Task to complete: Reproduce the lines below exactly, from the one containing "Write the bpy" through the one containing "from mathutils import Vector, Matrix", both included. Leave out any pictures.

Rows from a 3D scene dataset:
+++

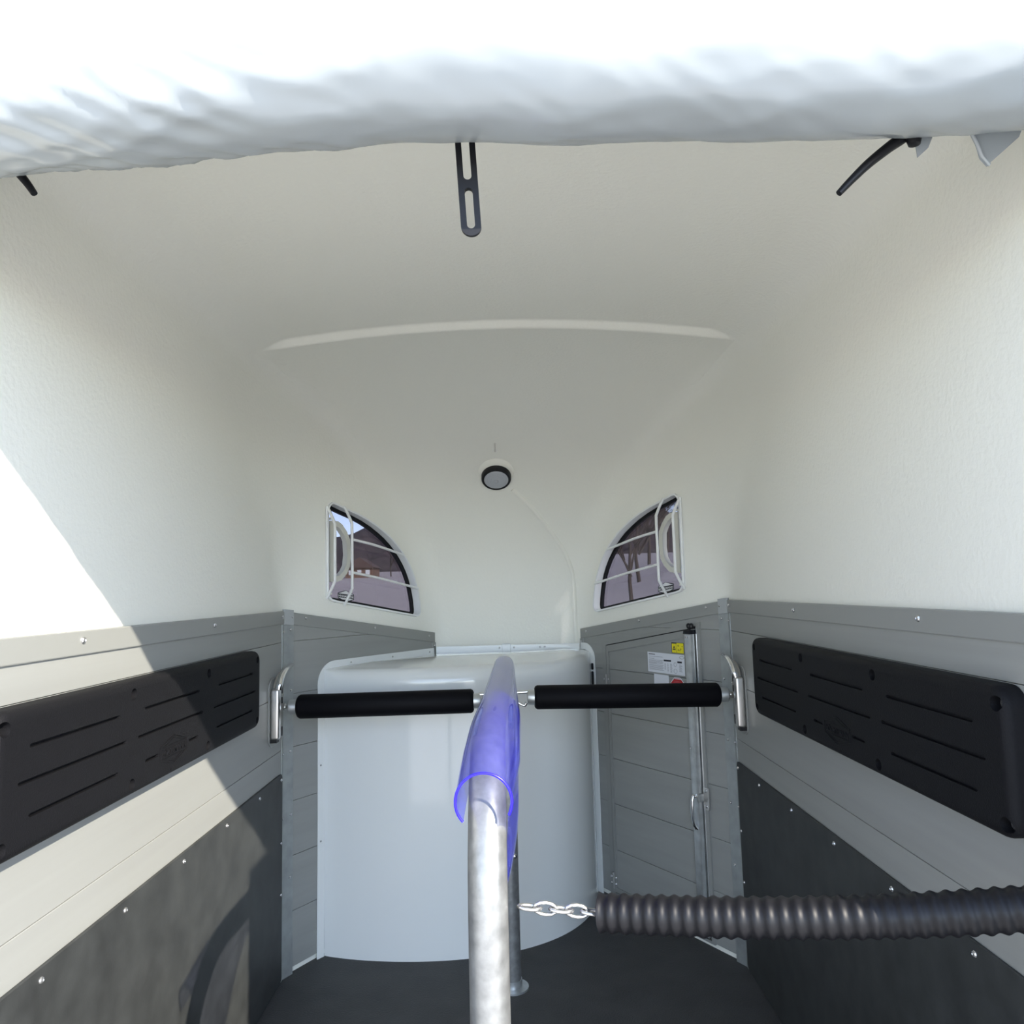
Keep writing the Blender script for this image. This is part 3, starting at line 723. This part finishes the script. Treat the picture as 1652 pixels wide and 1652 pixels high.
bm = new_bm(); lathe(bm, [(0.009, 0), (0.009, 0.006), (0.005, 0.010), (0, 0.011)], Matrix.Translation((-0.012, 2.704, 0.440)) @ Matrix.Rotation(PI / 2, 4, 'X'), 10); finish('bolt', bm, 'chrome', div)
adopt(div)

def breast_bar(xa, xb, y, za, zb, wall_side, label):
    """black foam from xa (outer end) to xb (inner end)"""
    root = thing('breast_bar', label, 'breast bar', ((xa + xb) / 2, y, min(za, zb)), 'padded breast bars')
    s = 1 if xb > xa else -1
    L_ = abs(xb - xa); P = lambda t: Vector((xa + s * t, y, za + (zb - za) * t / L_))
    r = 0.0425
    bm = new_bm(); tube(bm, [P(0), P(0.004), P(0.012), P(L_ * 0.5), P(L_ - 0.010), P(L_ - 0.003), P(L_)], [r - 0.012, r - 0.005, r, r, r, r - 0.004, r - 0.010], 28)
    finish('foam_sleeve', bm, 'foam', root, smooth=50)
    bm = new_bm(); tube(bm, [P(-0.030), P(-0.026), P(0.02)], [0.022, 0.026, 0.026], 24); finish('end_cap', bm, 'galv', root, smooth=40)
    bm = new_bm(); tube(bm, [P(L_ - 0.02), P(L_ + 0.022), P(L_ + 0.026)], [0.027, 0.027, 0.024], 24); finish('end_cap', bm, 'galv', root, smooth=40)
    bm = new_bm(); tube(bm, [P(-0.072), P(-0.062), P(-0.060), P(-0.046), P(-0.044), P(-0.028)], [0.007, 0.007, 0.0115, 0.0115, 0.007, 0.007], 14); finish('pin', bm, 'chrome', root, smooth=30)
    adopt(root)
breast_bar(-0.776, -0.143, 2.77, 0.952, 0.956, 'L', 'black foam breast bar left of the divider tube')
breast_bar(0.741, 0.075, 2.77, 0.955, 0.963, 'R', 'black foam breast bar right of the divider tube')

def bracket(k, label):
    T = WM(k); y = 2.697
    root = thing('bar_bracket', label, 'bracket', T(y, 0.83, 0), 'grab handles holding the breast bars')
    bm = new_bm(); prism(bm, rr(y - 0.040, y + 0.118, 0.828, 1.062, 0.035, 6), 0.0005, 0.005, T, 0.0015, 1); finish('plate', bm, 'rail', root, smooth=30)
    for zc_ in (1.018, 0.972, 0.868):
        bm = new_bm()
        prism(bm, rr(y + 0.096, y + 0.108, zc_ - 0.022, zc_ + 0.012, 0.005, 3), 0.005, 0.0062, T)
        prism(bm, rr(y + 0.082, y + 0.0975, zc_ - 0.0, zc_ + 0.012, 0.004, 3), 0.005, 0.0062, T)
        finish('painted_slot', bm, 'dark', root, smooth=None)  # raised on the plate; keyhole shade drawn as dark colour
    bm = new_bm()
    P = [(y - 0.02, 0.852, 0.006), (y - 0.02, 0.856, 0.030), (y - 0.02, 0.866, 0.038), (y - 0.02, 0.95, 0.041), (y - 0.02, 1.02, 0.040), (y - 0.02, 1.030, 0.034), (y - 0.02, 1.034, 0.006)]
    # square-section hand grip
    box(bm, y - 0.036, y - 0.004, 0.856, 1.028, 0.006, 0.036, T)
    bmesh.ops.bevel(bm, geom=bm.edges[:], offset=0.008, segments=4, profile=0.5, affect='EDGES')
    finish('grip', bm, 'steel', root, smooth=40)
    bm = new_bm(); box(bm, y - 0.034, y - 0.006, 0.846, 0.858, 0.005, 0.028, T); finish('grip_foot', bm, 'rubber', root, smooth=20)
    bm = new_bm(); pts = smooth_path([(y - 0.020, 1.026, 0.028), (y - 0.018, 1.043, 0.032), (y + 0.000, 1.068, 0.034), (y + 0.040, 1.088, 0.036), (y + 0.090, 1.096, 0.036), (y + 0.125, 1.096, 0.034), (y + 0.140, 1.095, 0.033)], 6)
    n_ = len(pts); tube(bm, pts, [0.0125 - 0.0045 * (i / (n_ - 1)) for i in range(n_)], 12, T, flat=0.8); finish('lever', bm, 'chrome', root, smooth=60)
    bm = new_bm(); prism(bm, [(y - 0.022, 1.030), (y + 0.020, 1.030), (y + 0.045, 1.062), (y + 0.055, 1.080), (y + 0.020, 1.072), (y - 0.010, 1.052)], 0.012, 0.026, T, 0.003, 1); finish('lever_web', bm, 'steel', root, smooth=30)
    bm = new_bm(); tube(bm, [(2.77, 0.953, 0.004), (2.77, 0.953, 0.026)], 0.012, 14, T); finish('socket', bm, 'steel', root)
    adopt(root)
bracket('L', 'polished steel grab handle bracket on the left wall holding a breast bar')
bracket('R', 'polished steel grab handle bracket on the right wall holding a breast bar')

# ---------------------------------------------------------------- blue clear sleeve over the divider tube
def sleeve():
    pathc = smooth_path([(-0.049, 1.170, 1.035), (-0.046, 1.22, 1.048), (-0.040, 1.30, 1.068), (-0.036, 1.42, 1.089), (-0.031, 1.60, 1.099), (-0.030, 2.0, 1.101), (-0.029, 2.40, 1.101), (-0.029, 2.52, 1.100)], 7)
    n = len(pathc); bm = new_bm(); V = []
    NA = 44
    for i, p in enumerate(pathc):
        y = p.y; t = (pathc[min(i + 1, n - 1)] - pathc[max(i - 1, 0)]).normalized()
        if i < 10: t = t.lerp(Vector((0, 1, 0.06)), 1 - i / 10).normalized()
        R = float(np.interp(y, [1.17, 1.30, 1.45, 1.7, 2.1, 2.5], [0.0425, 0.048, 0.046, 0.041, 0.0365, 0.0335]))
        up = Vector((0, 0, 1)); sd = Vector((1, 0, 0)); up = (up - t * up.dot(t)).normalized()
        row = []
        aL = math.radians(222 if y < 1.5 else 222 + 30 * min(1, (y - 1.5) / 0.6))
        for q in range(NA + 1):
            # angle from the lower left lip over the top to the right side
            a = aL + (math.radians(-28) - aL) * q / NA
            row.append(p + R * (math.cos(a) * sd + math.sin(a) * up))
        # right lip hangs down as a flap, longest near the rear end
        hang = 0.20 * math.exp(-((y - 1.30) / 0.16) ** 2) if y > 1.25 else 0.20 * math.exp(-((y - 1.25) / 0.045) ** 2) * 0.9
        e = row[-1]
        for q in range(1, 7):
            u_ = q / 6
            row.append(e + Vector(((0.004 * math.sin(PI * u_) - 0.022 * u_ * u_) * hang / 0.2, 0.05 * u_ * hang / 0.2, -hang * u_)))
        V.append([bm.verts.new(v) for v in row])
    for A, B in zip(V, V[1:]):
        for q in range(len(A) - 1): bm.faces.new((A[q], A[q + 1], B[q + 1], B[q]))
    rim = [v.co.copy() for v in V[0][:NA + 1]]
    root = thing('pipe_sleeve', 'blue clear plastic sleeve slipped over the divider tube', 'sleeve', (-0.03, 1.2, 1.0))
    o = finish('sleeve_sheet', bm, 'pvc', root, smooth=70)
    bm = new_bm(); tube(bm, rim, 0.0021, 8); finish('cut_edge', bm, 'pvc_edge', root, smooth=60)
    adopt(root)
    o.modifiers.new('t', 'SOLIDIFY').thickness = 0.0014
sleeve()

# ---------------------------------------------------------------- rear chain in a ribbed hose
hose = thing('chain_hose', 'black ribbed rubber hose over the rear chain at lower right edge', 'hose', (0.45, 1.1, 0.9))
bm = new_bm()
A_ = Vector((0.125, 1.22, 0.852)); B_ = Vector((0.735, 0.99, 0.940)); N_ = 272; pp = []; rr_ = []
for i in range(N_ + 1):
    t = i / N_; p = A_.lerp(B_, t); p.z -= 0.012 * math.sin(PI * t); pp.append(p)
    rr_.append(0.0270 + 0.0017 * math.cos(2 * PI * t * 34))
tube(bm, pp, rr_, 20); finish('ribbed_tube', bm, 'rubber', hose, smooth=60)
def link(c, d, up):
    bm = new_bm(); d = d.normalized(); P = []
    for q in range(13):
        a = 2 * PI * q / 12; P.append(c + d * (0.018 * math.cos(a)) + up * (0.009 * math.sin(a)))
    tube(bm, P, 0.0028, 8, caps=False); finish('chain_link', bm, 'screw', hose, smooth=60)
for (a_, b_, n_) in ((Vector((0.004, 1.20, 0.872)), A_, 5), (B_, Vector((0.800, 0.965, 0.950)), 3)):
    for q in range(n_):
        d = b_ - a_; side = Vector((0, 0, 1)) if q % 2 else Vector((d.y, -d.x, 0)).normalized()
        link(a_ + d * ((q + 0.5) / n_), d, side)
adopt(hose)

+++

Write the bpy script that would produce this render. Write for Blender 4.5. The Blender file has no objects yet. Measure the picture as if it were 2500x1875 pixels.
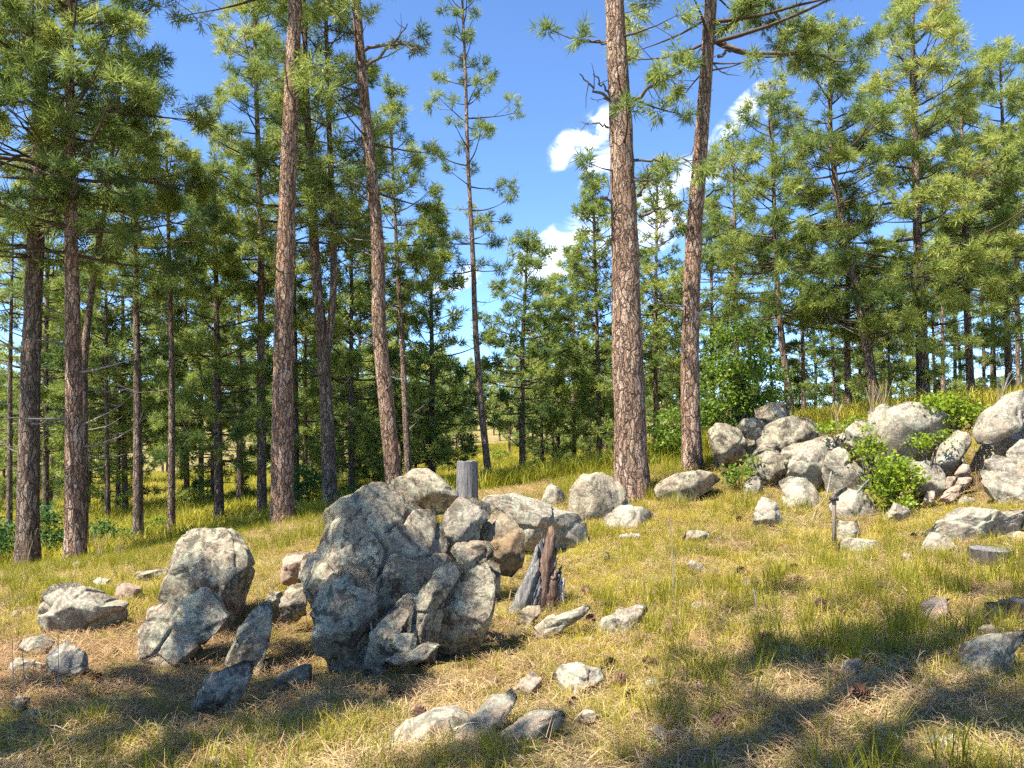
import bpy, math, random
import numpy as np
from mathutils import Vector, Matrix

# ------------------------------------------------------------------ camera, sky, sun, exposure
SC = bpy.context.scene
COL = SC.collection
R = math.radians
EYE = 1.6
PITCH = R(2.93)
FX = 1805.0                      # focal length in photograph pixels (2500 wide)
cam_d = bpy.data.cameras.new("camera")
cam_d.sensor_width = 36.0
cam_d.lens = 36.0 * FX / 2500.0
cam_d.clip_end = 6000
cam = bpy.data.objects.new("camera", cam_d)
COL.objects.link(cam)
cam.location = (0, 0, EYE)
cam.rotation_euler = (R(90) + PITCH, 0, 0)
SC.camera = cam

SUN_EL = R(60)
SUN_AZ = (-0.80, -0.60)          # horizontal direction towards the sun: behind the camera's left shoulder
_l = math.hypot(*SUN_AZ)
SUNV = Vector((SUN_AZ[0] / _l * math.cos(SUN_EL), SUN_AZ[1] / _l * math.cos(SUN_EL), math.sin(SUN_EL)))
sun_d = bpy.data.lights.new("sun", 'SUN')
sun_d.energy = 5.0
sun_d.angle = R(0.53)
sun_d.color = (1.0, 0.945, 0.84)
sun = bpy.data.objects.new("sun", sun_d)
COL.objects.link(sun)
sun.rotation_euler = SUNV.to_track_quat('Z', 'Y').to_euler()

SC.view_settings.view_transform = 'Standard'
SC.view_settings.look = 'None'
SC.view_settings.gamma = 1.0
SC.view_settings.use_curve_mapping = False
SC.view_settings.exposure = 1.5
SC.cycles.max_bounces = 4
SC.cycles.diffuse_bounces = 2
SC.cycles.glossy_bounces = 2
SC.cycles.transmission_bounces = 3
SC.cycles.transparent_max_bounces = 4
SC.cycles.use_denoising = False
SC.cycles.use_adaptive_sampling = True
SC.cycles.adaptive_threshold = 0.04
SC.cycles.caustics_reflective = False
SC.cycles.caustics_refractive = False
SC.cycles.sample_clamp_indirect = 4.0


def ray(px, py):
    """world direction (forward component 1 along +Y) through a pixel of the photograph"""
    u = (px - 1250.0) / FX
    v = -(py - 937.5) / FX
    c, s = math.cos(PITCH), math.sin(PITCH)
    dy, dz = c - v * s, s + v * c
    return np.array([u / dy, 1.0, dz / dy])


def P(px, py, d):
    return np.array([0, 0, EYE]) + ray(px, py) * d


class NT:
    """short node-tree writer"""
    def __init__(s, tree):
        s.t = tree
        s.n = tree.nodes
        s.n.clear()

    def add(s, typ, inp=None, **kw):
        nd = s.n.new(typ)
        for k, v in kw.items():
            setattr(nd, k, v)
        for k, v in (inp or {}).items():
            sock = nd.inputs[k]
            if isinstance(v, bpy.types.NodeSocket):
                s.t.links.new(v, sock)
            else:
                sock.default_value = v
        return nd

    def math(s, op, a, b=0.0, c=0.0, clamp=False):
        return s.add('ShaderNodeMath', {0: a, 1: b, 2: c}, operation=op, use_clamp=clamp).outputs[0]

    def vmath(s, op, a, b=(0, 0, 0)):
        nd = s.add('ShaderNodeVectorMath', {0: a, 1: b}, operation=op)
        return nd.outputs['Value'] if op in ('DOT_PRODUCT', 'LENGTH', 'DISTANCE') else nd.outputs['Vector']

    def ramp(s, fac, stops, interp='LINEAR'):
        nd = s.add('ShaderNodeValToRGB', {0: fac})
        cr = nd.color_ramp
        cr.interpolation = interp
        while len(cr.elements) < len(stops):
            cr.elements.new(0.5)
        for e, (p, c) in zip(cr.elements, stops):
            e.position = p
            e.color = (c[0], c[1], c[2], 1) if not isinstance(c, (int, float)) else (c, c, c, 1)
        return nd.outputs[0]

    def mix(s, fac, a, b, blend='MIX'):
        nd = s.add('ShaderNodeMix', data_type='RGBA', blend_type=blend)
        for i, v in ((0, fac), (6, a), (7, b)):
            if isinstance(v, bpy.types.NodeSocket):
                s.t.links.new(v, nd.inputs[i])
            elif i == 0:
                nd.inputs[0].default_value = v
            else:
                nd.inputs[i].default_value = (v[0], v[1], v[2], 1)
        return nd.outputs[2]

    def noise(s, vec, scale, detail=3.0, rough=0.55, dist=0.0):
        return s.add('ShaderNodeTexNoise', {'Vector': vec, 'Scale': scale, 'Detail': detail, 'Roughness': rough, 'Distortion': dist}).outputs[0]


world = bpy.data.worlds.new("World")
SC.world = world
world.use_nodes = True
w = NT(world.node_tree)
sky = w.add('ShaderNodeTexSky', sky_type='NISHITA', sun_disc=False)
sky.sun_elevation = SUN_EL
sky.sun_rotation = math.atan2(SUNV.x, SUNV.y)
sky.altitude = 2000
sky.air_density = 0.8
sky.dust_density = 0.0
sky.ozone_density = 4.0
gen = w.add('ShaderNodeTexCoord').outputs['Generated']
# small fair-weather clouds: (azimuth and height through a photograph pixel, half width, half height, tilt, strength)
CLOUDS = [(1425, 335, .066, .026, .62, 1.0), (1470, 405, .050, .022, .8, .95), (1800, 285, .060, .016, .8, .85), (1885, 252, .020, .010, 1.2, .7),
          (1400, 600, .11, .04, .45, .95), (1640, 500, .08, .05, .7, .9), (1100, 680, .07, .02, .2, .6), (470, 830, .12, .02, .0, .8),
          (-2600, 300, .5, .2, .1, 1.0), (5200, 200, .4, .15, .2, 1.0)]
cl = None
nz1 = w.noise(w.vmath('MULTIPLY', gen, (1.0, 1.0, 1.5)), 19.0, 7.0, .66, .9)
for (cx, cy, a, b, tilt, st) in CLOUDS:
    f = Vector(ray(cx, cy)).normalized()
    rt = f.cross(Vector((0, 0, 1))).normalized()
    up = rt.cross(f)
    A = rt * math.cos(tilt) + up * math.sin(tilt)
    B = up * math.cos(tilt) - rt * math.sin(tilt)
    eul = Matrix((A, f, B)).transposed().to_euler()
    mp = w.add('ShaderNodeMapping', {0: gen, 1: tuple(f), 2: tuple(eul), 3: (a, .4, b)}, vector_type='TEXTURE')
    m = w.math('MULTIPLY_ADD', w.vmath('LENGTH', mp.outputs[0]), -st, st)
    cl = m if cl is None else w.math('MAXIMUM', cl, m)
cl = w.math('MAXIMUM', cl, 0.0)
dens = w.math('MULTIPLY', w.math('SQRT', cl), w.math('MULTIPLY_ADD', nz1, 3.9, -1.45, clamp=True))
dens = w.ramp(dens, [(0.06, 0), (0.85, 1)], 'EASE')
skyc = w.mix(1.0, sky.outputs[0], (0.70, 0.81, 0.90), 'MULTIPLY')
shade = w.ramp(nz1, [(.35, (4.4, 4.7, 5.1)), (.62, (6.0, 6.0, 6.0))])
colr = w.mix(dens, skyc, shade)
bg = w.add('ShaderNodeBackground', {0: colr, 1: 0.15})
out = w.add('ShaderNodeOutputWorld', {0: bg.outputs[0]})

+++

Result of the task:
Write the bpy script that would produce this render. Write for Blender 4.5. The Blender file has no objects yet. Measure the picture as if it were 2500x1875 pixels.
import bpy, math, random
import numpy as np
from mathutils import Vector, Matrix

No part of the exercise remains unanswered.